* **PROBLEM DETAILS**:
Begin at the first line below and copy each line exactly, ending with the line where "col = scn.collection" appears.

## Begin

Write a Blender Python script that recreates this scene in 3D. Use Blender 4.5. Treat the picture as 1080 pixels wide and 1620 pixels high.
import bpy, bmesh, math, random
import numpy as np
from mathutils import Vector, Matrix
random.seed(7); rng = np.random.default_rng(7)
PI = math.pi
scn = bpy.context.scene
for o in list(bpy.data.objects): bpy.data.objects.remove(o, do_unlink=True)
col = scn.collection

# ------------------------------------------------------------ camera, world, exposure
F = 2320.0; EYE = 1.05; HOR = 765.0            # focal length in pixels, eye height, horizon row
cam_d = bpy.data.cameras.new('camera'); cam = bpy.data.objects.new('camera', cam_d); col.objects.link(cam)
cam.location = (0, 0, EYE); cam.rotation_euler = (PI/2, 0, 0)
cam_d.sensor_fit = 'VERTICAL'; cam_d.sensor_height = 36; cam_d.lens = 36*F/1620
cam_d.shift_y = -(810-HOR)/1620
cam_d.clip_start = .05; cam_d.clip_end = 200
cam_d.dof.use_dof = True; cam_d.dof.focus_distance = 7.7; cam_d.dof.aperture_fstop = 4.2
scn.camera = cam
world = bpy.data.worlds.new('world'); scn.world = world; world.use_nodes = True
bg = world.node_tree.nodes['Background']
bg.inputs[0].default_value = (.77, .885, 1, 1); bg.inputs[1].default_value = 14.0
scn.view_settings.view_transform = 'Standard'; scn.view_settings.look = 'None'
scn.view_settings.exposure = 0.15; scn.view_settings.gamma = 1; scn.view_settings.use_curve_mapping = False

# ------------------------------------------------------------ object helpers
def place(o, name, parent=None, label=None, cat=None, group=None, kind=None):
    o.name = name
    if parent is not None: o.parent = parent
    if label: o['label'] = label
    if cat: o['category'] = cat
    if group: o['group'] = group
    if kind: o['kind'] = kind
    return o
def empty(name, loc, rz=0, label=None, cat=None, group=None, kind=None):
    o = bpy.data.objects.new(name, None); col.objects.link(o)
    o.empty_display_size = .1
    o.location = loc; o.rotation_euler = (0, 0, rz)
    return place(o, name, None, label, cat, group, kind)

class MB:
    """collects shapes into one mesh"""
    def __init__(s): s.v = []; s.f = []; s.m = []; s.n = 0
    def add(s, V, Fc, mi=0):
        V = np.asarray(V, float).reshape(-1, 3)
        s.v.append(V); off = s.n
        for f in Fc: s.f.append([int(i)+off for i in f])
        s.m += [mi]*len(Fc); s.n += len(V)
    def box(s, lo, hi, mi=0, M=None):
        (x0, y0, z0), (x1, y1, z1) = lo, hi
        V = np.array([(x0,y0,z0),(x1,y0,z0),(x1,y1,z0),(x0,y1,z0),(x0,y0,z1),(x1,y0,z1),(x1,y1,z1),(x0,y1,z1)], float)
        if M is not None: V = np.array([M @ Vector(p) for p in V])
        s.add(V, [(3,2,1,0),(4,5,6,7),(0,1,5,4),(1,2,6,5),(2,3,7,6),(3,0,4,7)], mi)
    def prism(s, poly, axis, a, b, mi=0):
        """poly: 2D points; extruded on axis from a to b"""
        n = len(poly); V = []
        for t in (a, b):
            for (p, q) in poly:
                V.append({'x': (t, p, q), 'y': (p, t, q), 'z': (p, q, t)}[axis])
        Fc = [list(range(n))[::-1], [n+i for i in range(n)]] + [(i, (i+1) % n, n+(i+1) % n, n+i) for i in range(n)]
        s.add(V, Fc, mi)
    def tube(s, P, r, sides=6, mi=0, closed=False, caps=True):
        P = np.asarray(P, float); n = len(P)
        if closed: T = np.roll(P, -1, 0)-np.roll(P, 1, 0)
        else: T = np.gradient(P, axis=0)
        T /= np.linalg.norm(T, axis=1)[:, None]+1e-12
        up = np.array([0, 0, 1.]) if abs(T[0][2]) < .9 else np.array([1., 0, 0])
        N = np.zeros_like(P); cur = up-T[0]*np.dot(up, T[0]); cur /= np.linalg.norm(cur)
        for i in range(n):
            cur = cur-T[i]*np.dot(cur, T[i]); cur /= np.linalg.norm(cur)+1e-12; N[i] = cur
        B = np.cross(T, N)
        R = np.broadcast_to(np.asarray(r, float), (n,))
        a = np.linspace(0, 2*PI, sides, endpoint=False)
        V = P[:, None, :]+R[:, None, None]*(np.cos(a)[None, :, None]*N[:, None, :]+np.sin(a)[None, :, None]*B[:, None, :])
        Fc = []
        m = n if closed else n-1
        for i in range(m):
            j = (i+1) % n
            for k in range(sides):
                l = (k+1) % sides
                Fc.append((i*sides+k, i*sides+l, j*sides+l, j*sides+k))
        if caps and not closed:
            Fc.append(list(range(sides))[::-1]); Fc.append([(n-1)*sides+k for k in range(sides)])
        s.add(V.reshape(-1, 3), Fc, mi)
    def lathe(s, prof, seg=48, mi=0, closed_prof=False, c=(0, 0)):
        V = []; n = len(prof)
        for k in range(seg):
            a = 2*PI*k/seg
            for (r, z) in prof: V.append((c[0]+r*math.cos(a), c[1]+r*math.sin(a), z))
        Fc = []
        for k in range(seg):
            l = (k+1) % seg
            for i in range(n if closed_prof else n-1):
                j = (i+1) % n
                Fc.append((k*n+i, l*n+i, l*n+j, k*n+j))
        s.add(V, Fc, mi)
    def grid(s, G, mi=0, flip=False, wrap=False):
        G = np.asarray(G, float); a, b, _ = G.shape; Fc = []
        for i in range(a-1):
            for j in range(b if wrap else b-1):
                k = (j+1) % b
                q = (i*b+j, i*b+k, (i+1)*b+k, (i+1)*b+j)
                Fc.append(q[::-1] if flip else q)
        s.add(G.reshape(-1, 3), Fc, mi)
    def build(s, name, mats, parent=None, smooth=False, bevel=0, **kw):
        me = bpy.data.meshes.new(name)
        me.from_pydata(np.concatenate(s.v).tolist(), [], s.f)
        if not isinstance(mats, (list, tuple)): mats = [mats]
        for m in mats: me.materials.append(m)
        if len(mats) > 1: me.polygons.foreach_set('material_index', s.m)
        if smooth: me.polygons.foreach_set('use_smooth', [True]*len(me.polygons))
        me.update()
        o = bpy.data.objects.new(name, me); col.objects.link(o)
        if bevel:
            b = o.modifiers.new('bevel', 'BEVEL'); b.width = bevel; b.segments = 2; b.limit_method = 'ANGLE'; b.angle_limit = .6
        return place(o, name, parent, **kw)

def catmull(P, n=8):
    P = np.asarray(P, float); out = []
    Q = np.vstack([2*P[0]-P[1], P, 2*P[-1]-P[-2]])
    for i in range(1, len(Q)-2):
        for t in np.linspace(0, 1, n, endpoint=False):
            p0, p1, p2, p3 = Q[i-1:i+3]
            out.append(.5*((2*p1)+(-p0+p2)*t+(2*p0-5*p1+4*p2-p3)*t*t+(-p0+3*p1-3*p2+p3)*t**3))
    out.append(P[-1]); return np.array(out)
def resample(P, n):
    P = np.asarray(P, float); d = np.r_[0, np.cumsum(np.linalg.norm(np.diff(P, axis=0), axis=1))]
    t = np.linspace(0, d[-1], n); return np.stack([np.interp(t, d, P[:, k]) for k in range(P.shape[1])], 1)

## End

* **WORKED SOLUTION**:
Write a Blender Python script that recreates this scene in 3D. Use Blender 4.5. Treat the picture as 1080 pixels wide and 1620 pixels high.
import bpy, bmesh, math, random
import numpy as np
from mathutils import Vector, Matrix
random.seed(7); rng = np.random.default_rng(7)
PI = math.pi
scn = bpy.context.scene
for o in list(bpy.data.objects): bpy.data.objects.remove(o, do_unlink=True)
col = scn.collection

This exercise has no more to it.